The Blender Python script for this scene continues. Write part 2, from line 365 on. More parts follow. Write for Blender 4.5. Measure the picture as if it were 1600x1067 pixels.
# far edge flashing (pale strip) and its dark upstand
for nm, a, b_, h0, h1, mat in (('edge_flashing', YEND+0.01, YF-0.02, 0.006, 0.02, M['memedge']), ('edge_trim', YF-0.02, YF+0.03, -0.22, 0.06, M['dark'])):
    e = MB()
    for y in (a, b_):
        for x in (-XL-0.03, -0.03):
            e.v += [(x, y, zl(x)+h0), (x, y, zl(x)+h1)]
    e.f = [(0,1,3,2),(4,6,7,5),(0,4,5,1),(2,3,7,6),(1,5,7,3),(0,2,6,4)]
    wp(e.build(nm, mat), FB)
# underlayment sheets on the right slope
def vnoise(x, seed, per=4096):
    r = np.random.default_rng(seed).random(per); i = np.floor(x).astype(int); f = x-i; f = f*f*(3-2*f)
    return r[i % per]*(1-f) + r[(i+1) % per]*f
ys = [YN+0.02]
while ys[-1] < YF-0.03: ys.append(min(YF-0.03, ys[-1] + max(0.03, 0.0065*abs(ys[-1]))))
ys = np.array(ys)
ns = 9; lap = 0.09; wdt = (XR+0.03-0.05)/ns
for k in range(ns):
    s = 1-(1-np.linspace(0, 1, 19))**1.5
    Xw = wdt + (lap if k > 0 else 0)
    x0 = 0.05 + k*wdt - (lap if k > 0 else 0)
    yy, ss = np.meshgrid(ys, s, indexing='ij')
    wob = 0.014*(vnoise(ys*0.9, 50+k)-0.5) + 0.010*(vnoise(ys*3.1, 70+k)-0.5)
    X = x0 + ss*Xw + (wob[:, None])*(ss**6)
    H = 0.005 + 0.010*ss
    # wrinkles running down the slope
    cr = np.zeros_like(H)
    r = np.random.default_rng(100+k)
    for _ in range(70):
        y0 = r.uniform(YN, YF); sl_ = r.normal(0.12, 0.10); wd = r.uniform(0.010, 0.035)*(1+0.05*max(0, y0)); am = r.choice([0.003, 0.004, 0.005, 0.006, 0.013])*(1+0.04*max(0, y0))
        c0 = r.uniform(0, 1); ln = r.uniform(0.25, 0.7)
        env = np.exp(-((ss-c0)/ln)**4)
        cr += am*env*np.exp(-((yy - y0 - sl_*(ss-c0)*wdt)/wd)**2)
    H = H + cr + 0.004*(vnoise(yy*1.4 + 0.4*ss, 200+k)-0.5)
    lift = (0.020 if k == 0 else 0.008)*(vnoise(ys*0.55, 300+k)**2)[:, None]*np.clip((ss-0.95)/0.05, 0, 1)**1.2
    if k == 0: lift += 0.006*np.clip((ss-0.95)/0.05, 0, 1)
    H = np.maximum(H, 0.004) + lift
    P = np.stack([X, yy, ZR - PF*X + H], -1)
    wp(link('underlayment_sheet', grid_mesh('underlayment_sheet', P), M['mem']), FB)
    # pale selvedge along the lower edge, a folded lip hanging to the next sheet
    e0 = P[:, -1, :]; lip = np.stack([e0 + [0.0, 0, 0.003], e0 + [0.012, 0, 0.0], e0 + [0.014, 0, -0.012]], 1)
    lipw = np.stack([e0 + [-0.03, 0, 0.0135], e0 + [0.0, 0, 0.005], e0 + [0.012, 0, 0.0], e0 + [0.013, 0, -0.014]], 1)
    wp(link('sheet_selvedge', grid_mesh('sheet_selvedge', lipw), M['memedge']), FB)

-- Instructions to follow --
Write out the whole listing again, exactly as it stands.

-- Right answer --
The Blender Python script for this scene continues. Write part 2, from line 365 on. More parts follow. Write for Blender 4.5. Measure the picture as if it were 1600x1067 pixels.
# far edge flashing (pale strip) and its dark upstand
for nm, a, b_, h0, h1, mat in (('edge_flashing', YEND+0.01, YF-0.02, 0.006, 0.02, M['memedge']), ('edge_trim', YF-0.02, YF+0.03, -0.22, 0.06, M['dark'])):
    e = MB()
    for y in (a, b_):
        for x in (-XL-0.03, -0.03):
            e.v += [(x, y, zl(x)+h0), (x, y, zl(x)+h1)]
    e.f = [(0,1,3,2),(4,6,7,5),(0,4,5,1),(2,3,7,6),(1,5,7,3),(0,2,6,4)]
    wp(e.build(nm, mat), FB)
# underlayment sheets on the right slope
def vnoise(x, seed, per=4096):
    r = np.random.default_rng(seed).random(per); i = np.floor(x).astype(int); f = x-i; f = f*f*(3-2*f)
    return r[i % per]*(1-f) + r[(i+1) % per]*f
ys = [YN+0.02]
while ys[-1] < YF-0.03: ys.append(min(YF-0.03, ys[-1] + max(0.03, 0.0065*abs(ys[-1]))))
ys = np.array(ys)
ns = 9; lap = 0.09; wdt = (XR+0.03-0.05)/ns
for k in range(ns):
    s = 1-(1-np.linspace(0, 1, 19))**1.5
    Xw = wdt + (lap if k > 0 else 0)
    x0 = 0.05 + k*wdt - (lap if k > 0 else 0)
    yy, ss = np.meshgrid(ys, s, indexing='ij')
    wob = 0.014*(vnoise(ys*0.9, 50+k)-0.5) + 0.010*(vnoise(ys*3.1, 70+k)-0.5)
    X = x0 + ss*Xw + (wob[:, None])*(ss**6)
    H = 0.005 + 0.010*ss
    # wrinkles running down the slope
    cr = np.zeros_like(H)
    r = np.random.default_rng(100+k)
    for _ in range(70):
        y0 = r.uniform(YN, YF); sl_ = r.normal(0.12, 0.10); wd = r.uniform(0.010, 0.035)*(1+0.05*max(0, y0)); am = r.choice([0.003, 0.004, 0.005, 0.006, 0.013])*(1+0.04*max(0, y0))
        c0 = r.uniform(0, 1); ln = r.uniform(0.25, 0.7)
        env = np.exp(-((ss-c0)/ln)**4)
        cr += am*env*np.exp(-((yy - y0 - sl_*(ss-c0)*wdt)/wd)**2)
    H = H + cr + 0.004*(vnoise(yy*1.4 + 0.4*ss, 200+k)-0.5)
    lift = (0.020 if k == 0 else 0.008)*(vnoise(ys*0.55, 300+k)**2)[:, None]*np.clip((ss-0.95)/0.05, 0, 1)**1.2
    if k == 0: lift += 0.006*np.clip((ss-0.95)/0.05, 0, 1)
    H = np.maximum(H, 0.004) + lift
    P = np.stack([X, yy, ZR - PF*X + H], -1)
    wp(link('underlayment_sheet', grid_mesh('underlayment_sheet', P), M['mem']), FB)
    # pale selvedge along the lower edge, a folded lip hanging to the next sheet
    e0 = P[:, -1, :]; lip = np.stack([e0 + [0.0, 0, 0.003], e0 + [0.012, 0, 0.0], e0 + [0.014, 0, -0.012]], 1)
    lipw = np.stack([e0 + [-0.03, 0, 0.0135], e0 + [0.0, 0, 0.005], e0 + [0.012, 0, 0.0], e0 + [0.013, 0, -0.014]], 1)
    wp(link('sheet_selvedge', grid_mesh('sheet_selvedge', lipw), M['memedge']), FB)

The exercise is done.